Small car is big gain for Michigan


Idled plant to build GM’s new subcompact

ORION TOWNSHIP, Mich. (AP) — Michigan has snatched back a few of its fast-disappearing auto jobs, winning a high-stakes competition with two other states to build General Motors Corp.’s next-generation subcompact car.

The news is a bright spot in an otherwise gloomy Michigan economy that has seen unemployment hit a nation-leading 14.1 percent, lots of housing foreclosures, unpaid furlough days for state workers and uncertainty for thousands of others worried about whether they’ll still be getting a paycheck in the months ahead.

GM said Friday it would use an idled midsize car plant in Orion Township, about 40 miles north of Detroit, to assemble small and compact cars. The automaker also had considered plants in Janesville, Wis., and Spring Hill, Tenn.

GM said it expects to start retooling the Orion assembly plant in late 2010 and run two shifts there by 2011, producing 160,000 vehicles annually. The move will save 1,200 jobs.

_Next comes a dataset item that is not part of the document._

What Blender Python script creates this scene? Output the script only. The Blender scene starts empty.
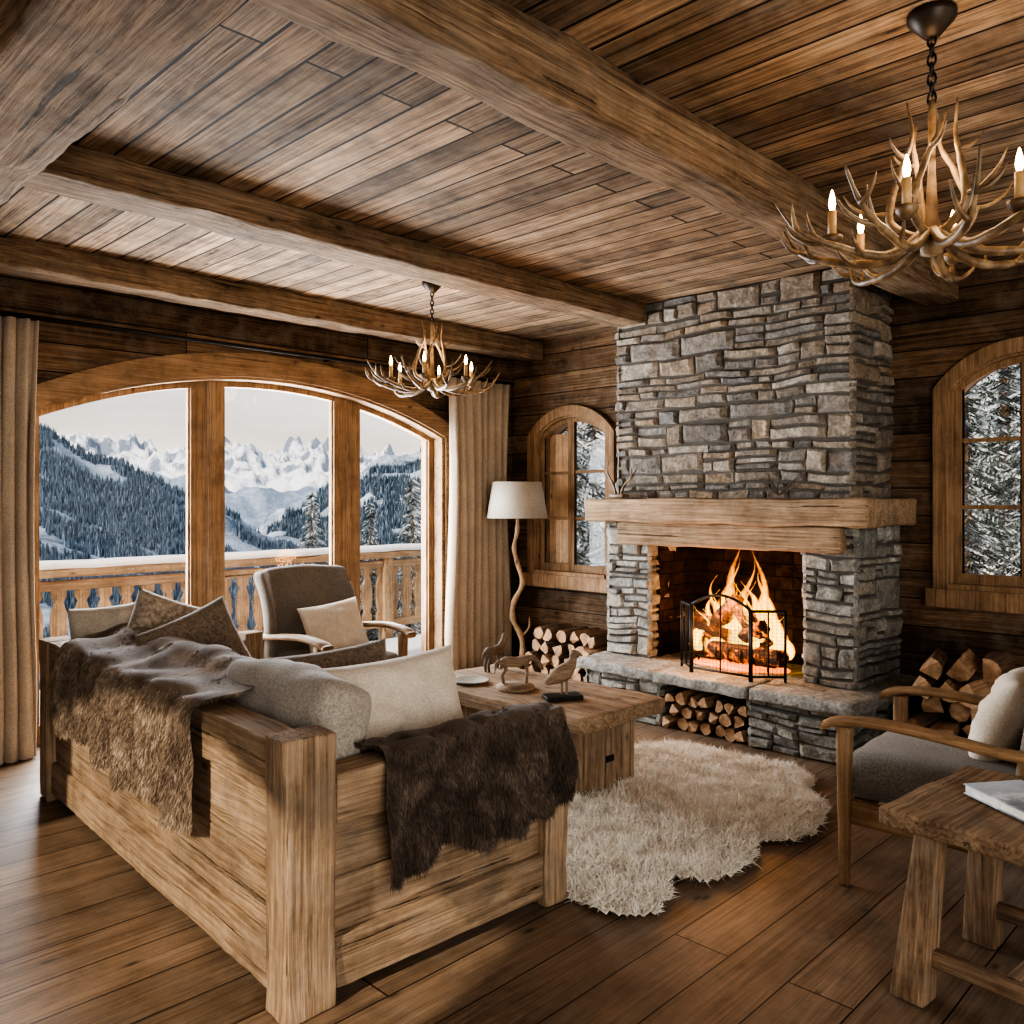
import bpy, bmesh, math, random
from mathutils import Vector, Matrix, noise, Euler
random.seed(7)
def U(a,b): return a+(b-a)*random.random()
V=Vector
# ------------------------------------------------------------------ materials
def newmat(name):
    m=bpy.data.materials.new(name); m.use_nodes=True; nt=m.node_tree
    return m,nt,nt.nodes['Principled BSDF']
def nd(nt,typ,**kw):
    n=nt.nodes.new(typ)
    for k,v in kw.items(): setattr(n,k,v)
    return n
def ramp(nt,fac,stops,interp='LINEAR'):
    r=nt.nodes.new('ShaderNodeValToRGB'); r.color_ramp.interpolation=interp
    els=r.color_ramp.elements
    while len(els)<len(stops): els.new(0.5)
    for e,(p,c) in zip(els,stops):
        e.position=p; e.color=(c[0],c[1],c[2],1) if not isinstance(c,(int,float)) else (c,c,c,1)
    nt.links.new(fac,r.inputs[0]); return r.outputs[0]
def mix(nt,typ,fac,a,b):
    n=nt.nodes.new('ShaderNodeMix'); n.data_type='RGBA'; n.blend_type=typ
    for i,v in ((0,fac),(6,a),(7,b)):
        if isinstance(v,(int,float)): n.inputs[i].default_value=v if i==0 else (v,v,v,1)
        elif isinstance(v,tuple): n.inputs[i].default_value=(v[0],v[1],v[2],1)
        else: nt.links.new(v,n.inputs[i])
    return n.outputs[2]
def mth(nt,op,a,b=0.0):
    n=nt.nodes.new('ShaderNodeMath'); n.operation=op
    for i,v in ((0,a),(1,b)):
        if isinstance(v,(int,float)): n.inputs[i].default_value=v
        else: nt.links.new(v,n.inputs[i])
    return n.outputs[0]
def bump(nt,b,h,strength,dist=0.01):
    n=nt.nodes.new('ShaderNodeBump'); n.inputs['Strength'].default_value=strength; n.inputs['Distance'].default_value=dist
    nt.links.new(h,n.inputs['Height']); nt.links.new(n.outputs[0],b.inputs['Normal'])
def objcoord(nt,scale,rand=True):
    tc=nt.nodes.new('ShaderNodeTexCoord'); mp=nt.nodes.new('ShaderNodeMapping'); mp.inputs['Scale'].default_value=scale
    nt.links.new(tc.outputs['Object'],mp.inputs['Vector'])
    if rand:
        oi=nt.nodes.new('ShaderNodeObjectInfo'); c=nt.nodes.new('ShaderNodeCombineXYZ')
        m=mth(nt,'MULTIPLY',oi.outputs['Random'],37.0)
        for i in range(3): nt.links.new(m,c.inputs[i])
        nt.links.new(c.outputs[0],mp.inputs['Location'])
    return mp.outputs[0]
def noi(nt,vec,scale,detail=5,rough=.6,dist=0.0):
    n=nd(nt,'ShaderNodeTexNoise'); n.inputs['Scale'].default_value=scale; n.inputs['Detail'].default_value=detail
    n.inputs['Roughness'].default_value=rough; n.inputs['Distortion'].default_value=dist
    nt.links.new(vec,n.inputs['Vector']); return n.outputs['Fac']
_wc={}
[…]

“We’re delighted,” Oakland County Executive L. Brooks Patterson said. “I think the impact of reopening that plant and making the small car here will have a huge long-term effect not just on Oakland County but southeast Michigan and help us address some of the real serious employment issues that we have in this region.”

A spokesman for Wisconsin Gov. Jim Doyle said GM Manufacturing Vice President Tim Lee told the governor Friday morning that the automaker chose Michigan.

“I am deeply disappointed by GM’s decision not to reopen the Janesville plant,” Doyle said in a written statement. “Because GM in recent bankruptcy proceedings announced closing seven plants in Michigan and the Orion plant was in current operation, we knew it would be an uphill battle.”

Tony Medrano, an hourly employee at the Orion Township plant, called it “awesome news.” The Orion plant now makes the Pontiac G6 and Chevrolet Malibu midsize cars, but the Pontiac brand is being discontinued, and the Malibu also is made at a factory in Kansas The plant was to go on standby status later this year.

Medrano, who has worked for GM for eight years, was one of the plant workers who accompanied Democratic Michigan Rep. Gary Peters to GM’s headquarters last week to deliver letters to company officials pressing for bringing small-car production to the factory.

He’s unsure about the future of his job because its unclear if the plant will need the same number of workers as it has now. But he said he still wanted Orion Township to get the chance to build the 160,000 small cars annually.